Did you know it’s a special day in our country today? It’s Juneteenth!

I hadn’t known about this important holiday until last year. I’m not alone. There are many folks, especially white folks, who haven’t heard about it.

Juneteenth, also known as Freedom Day, commemorates the announcement of the abolition of slavery in Texas on June 19th, 1865. Those who are acquainted with history might realize that’s a full two and a half years after the Emancipation Proclamation went into effect. The news apparently traveled very, very slowly.

Juneteenth celebrations were first local to Texas but because of the Great Migration they started to take root all over the nation.  They took on particular significance during the Civil Rights Movement. Today it is a recognized state holiday in most states and there are celebrations nationwide.

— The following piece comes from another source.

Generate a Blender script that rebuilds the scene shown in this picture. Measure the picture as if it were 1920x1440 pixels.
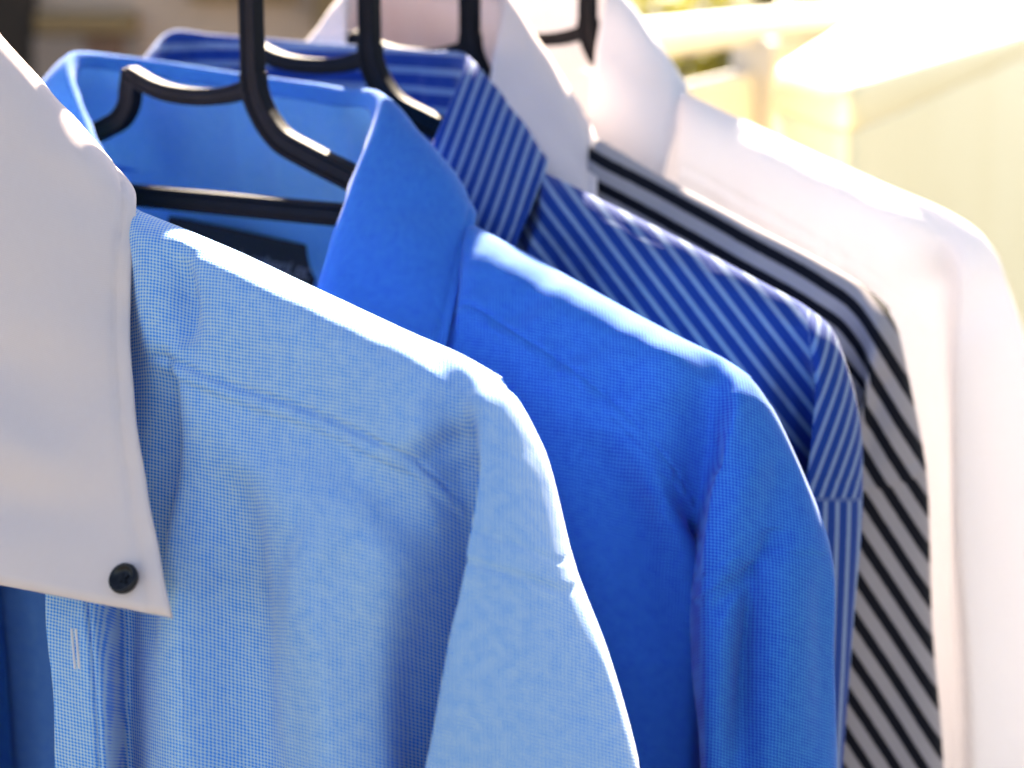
import bpy, bmesh, math, random
import numpy as np
from mathutils import Vector

for o in list(bpy.data.objects):
    bpy.data.objects.remove(o)
SC = bpy.context.scene
COL = SC.collection
R = math.radians

# ------------------------------------------------------------------ camera
CAM_Z = 1.45                      # eye height above the balcony floor
PITCH = R(11.5)
LENS, SENSOR = 70.0, 36.0
cam_d = bpy.data.cameras.new("camera")
cam = bpy.data.objects.new("camera", cam_d)
COL.objects.link(cam)
cam.location = (0, 0, CAM_Z)
cam.rotation_euler = (R(90) - PITCH, 0, 0)
cam_d.lens, cam_d.sensor_width = LENS, SENSOR
cam_d.clip_start, cam_d.clip_end = 0.02, 2000
cam_d.dof.use_dof = True
cam_d.dof.focus_distance = 0.63
cam_d.dof.aperture_fstop = 8.8
SC.camera = cam

# ------------------------------------------------------------------ sky, sun, exposure
SUN_EL, SUN_AZ = R(38), R(4)     # straight behind the row of shirts
w = bpy.data.worlds.new("World")
SC.world = w
w.use_nodes = True
nt = w.node_tree
bg = nt.nodes["Background"]
sky = nt.nodes.new("ShaderNodeTexSky")
sky.sky_type = 'NISHITA'
sky.sun_disc = False
sky.sun_elevation, sky.sun_rotation = SUN_EL, SUN_AZ
sky.air_density, sky.dust_density, sky.ozone_density = 0.7, 0.5, 0.4
nt.links.new(sky.outputs[0], bg.inputs[0])
bg.inputs[1].default_value = 0.05
sun_d = bpy.data.lights.new("sun", 'SUN')
sun_d.energy, sun_d.angle, sun_d.color = 5.0, R(0.55), (1.0, 0.95, 0.86)
sun = bpy.data.objects.new("sun", sun_d)
COL.objects.link(sun)
sdir = Vector((math.sin(SUN_AZ) * math.cos(SUN_EL), math.cos(SUN_AZ) * math.cos(SUN_EL), math.sin(SUN_EL)))
sun.rotation_euler = sdir.to_track_quat('Z', 'Y').to_euler()
sun.location = (1, 2, 5)
vs = SC.view_settings
vs.view_transform, vs.look = 'Standard', 'None'
vs.gamma, vs.use_curve_mapping = 1.0, False
vs.exposure = 2.97
vs.use_white_balance = True
vs.white_balance_temperature = 8000
vs.white_balance_tint = 13
SC.cycles.max_bounces = 7
SC.cycles.diffuse_bounces = 5
SC.cycles.transmission_bounces = 5
SC.cycles.use_adaptive_sampling = True
SC.cycles.adaptive_threshold = .03
SC.cycles.use_denoising = True

# ------------------------------------------------------------------ places
# every shirt hangs square to the rail: X along its shoulders, Y to its back, Z up; z counts from eye height
PSI = R(32)
ORIGIN = {'A': (-.187, .67), 'B': (-.103, .80), 'C': (-.061, .865), 'D': (-.0194, .93), 'E': (.0375, 1.0)}
CROSS = {'A': -.031, 'B': -.0405, 'C': -.031, 'D': -.029, 'E': -.0235}     # height of each hanger's neck
FPX = 1920 * LENS / SENSOR
CX, SX = (math.cos(PSI), -math.sin(PSI)), (math.sin(PSI), math.cos(PSI))


def at(S, px, py, y=0.0):
    """where the sight line through a photograph pixel meets the shirt's own upright plane y: shirt coordinates"""
    u, v = (px - 960) / FPX, (py - 720) / FPX
    c, s = math.cos(PITCH), math.sin(PITCH)
    d = (u, c - v * s, -s - v * c)
    o = ORIGIN[S]
    t = (y + o[0] * SX[0] + o[1] * SX[1]) / (d[0] * SX[0] + d[1] * SX[1])
    qx, qy = t * d[0] - o[0], t * d[1] - o[1]
    return np.array((qx * CX[0] + qy * CX[1], y, t * d[2]))


def spot(px, py, dist):
    """a world point that far (along the ground) on the sight line through a pixel"""
    u, v = (px - 960) / FPX, (py - 720) / FPX
    c, s = math.cos(PITCH), math.sin(PITCH)
    d = (u, c - v * s, -s - v * c)
    t = dist / d[1]
    return Vector((d[0] * t, dist, CAM_Z + d[2] * t))


# ------------------------------------------------------------------ scene helpers
def tag(o, label=None, cat=None, group=None, kind=None):
    if label: o["label"] = label
    if cat: o["category"] = cat
    if group: o["group"] = group
    if kind: o["kind"] = kind
    return o


def empty(name, loc, rz=0.0):
    o = bpy.data.objects.new(name, None)
    COL.objects.link(o)
    o.location, o.rotation_euler = loc, (0, 0, rz)
    o.empty_display_size = .05
    return o


def mesh_obj(name, verts, faces, mat, parent=None, smooth=True, uv=None, attrs=None):
    me = bpy.data.meshes.new(name)
    me.from_pydata([tuple(map(float, v)) for v in verts], [], [tuple(map(int, f)) for f in faces])
    if smooth:
        me.polygons.foreach_set("use_smooth", [True] * len(me.polygons))
    if uv is not None:
        lay = me.uv_layers.new(name="UVMap")
        li = np.zeros(len(me.loops), dtype=np.int32)
        me.loops.foreach_get("vertex_index", li)
        lay.data.foreach_set("uv", np.asarray(uv, dtype=np.float32)[li].ravel())
    for k, a in (attrs or {}).items():
        at_ = me.attributes.new(k, 'FLOAT', 'POINT')
        at_.data.foreach_set("value", np.asarray(a, dtype=np.float32))
    me.materials.append(mat)
    me.update()
    o = bpy.data.objects.new(name, me)
    COL.objects.link(o)
    if parent is not None:
        o.parent = parent
    return o


def bm_obj(name, bm, mat, parent=None, smooth=False):
    me = bpy.data.meshes.new(name)
    bm.normal_update()
    bm.to_mesh(me)
    bm.free()
    if smooth:
        me.polygons.foreach_set("use_smooth", [True] * len(me.polygons))
    me.materials.append(mat)
    o = bpy.data.objects.new(name, me)
    COL.objects.link(o)
    if parent is not None:
        o.parent = parent
    return o


def box_bm(x0, x1, y0, y1, z0, z1, bevel=0.0, seg=3, rot=None):
    bm = bmesh.new()
    bmesh.ops.create_cube(bm, size=1)
    for v in bm.verts:
        v.co = Vector(((x0 + x1) / 2 + v.co.x * (x1 - x0), (y0 + y1) / 2 + v.co.y * (y1 - y0), (z0 + z1) / 2 + v.co.z * (z1 - z0)))
    if bevel:
        bmesh.ops.bevel(bm, geom=bm.edges[:], offset=bevel, segments=seg, affect='EDGES', profile=.5)
    return bm


# ------------------------------------------------------------------ node helpers
class NT:
    def __init__(s, name):
        s.m = bpy.data.materials.new(name)
        s.m.use_nodes = True
        s.t = s.m.node_tree
        s.t.nodes.clear()
        s.out = s.n("ShaderNodeOutputMaterial")

    def n(s, typ, **kw):
        nd = s.t.nodes.new(typ)
        for k, v in kw.items():
            setattr(nd, k, v)
        return nd

    def put(s, sock, v):
        if v is None: return
        if hasattr(v, "is_output"):
            s.t.links.new(v, sock)
        elif isinstance(v, (tuple, list)) and len(v) == 3 and sock.type == 'RGBA':
            sock.default_value = (*v, 1)
        else:
            sock.default_value = v

    def math(s, op, a, b=None, c=None, clamp=False):
        nd = s.n("ShaderNodeMath", operation=op)
        nd.use_clamp = clamp
        for i, v in enumerate((a, b, c)):
            s.put(nd.inputs[i], v)
        return nd.outputs[0]

    def mix(s, f, a, b):
        nd = s.n("ShaderNodeMix", data_type='RGBA')
        s.put(nd.inputs[0], f); s.put(nd.inputs[6], a); s.put(nd.inputs[7], b)
        return nd.outputs[2]

    def noise(s, vec, scale, detail=2.0, rough=.5):
        nd = s.n("ShaderNodeTexNoise")
        s.put(nd.inputs["Vector"], vec); nd.inputs["Scale"].default_value = scale
        nd.inputs["Detail"].default_value = detail; nd.inputs["Roughness"].default_value = rough
        return nd.outputs[0]

    def ramp(s, f, lo, hi):
        nd = s.n("ShaderNodeMapRange")
        nd.interpolation_type = 'SMOOTHSTEP'
        s.put(nd.inputs[0], f); s.put(nd.inputs[1], lo); s.put(nd.inputs[2], hi)
        return nd.outputs[0]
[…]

Henry Louis Gates points out that there were many other dates that could have been chosen to celebration emancipation. The proximity to 4th of July however draws an important contrast between the various stories of independence in our country. Most of my life I’ve celebrated and considered July 4th to be an American holiday equally applicable to all Americans. But of course it is not. American experiences of freedom, independence, and liberation are very divergent. We don’t have one shared independence story. There are many.

Recently, I’ve been thinking a lot about the distinctions between a proclamation of independence and a proclamation of emancipation. Do they create the same kind of freedom? Do those who declared independence still experience painful vestiges of British colonialism hundreds of years later? On the other hand, do those who heard the declaration of emancipation still experience the vestiges of enslavement hundreds of years later? What does July 4th mean for people who have been always been American but not always or entirely free?

In an article for PBS Gates quotes Frederick Douglas from 1852, “What, to the American slave, is your 4th of July? I answer; a day that reveals to him, more than all other days in the year, the gross injustice and cruelty to which he is the constant victim. To him, your celebration is a sham; your boasted liberty, an unholy license; your national greatness, swelling vanity.”

The story and existence of Juneteenth has been a helpful way for my family to nuance and explore the notion of freedom, emancipation, and independence in America. It’s helped us to open up a conversation about the different experiences of freedom in our country, and how easy it could be (for us) to pretend that our individual story is broadly representative of everyone’s.

We used the following two books as a way to begin and deepen those conversations.

BOOKS:

All Different Now
Juneteenth for Mazie

I’m glad my children will have the opportunity to learn about this special celebration decades earlier than I did. Hopefully it will help them be better attuned to other people’s stories of independence, as well as their own.